Starring: Sarah Jessica Parker, Kim Cattrall, Cynthia Nixon
Directed by: Michael Patrick King (TV’s “Sex and the City”)
Written by: Michael Patrick King (TV’s “Sex and the City”)

After keeping women everywhere at bay for four years since the HBO series came to an end, everyone’s favorite New York City girls are back with more emotional issues than before in the film version of “Sex and the City.”

Where the TV series was charming, witty, and as light as yogurt, “Sex” at the cinema can wear you down like a triple cheeseburger sitting in your small intestine. Unless you are an estrogen-filled super fan who would maim their girlfriends over a designer handbag, skip the martinis and instead buy the $200 pink felt-covered collector’s giftset. At least then you can remember the ladies as they were in those fabulous six TV seasons. Although the names and problems basically stay the same, there is less spirit and story spread over the movie’s 135-minute mini-marathon.

In the film, the always lovable and neurotic Carrie Bradshaw (Sarah Jessica Parker) reunites with hopeless romantic Charlotte York (Kristin Davis), sexualized cougar Samantha Jones (Kim Cattrall), and practical redhead Miranda Hobbes (Cynthia Nixon) for her extravagant wedding to Mr. Big (Chris Noth).

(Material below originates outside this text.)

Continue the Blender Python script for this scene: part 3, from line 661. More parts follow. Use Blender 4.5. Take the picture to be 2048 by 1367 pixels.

But when Big gets cold feet (or whatever you would call what happens during those ridiculous scenes where he doesn’t show up for the wedding), the ladies must lean on each other for support as each of them (with the exception of Charlotte whose life is picture perfect) find themselves facing a new set of relationship problems.

Written and directed by TV series regular Michael Patrick King, “Sex in the City,” when compared to the show, lacks thematically. It’s not the length the film runs that is bothersome. It’s that King can’t seem to find anything to fill the space with other than scenes of self-pity. When the girls do finally come around and realize they’re supposed to be having fun, it’s far too late to save any of them.

King simply flattens the characters instead of broadening them for the big screen. All the girls are the same, which might be great for avid fans, but bland for others who were hoping for more from the screenplay. It’s been four years and the foursome hasn’t changed in the slightest. That might be nice to hear for Manolo Blahnik lovers but not for women who like their female empowering heroes built with a little less desperation.